Not by scheming. Not by plotting. Not by manipulation, and striving, and scrapping, and wearing himself out.
Problem solved by the grace and love of God.
Grace wins.
In words that presage the Prodigal Son, “Esau ran to meet him and embraced him, and fell on his neck and kissed him, and they wept” (Gen. 32:4).
- Jacob’s bribe was irrelevant.
- Jacob’s wrestling was irrelevant.
- Only God’s gracious heart mattered.
The God we worship—the God of the Bible—runs to those who are least deserving. He is better than you think.
God’s love is not for sale.
God’s love is not a prize given to moral winners.
It is not a reward for great spiritual performances.
God’s love flows eternally from his heart. You don’t have to wrestle it out of him.
You don’t need to be a moral winner.
So cling to Christ, through faith asking God for the blessing you don’t deserve but need anyway.

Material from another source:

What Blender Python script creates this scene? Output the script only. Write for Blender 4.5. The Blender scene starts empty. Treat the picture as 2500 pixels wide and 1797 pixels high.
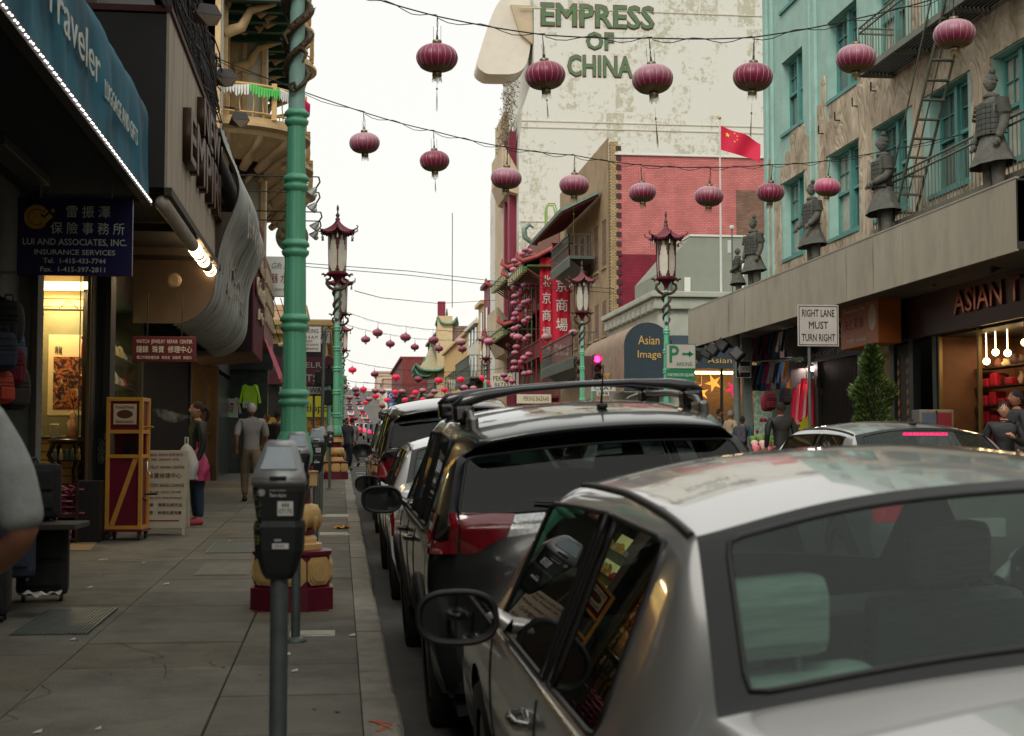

Flip that switch from legalism to grace. And thank God that he only blesses us because of who and what he is, never because of who and what we are.
Your past doesn’t need to haunt you.
Your failures don’t need to dominate you.
The cruel and demeaning labels don’t need to define you.
To all who believe in Jesus, God gives a new name, with a new identity, and new powers, and new privileges to go with it.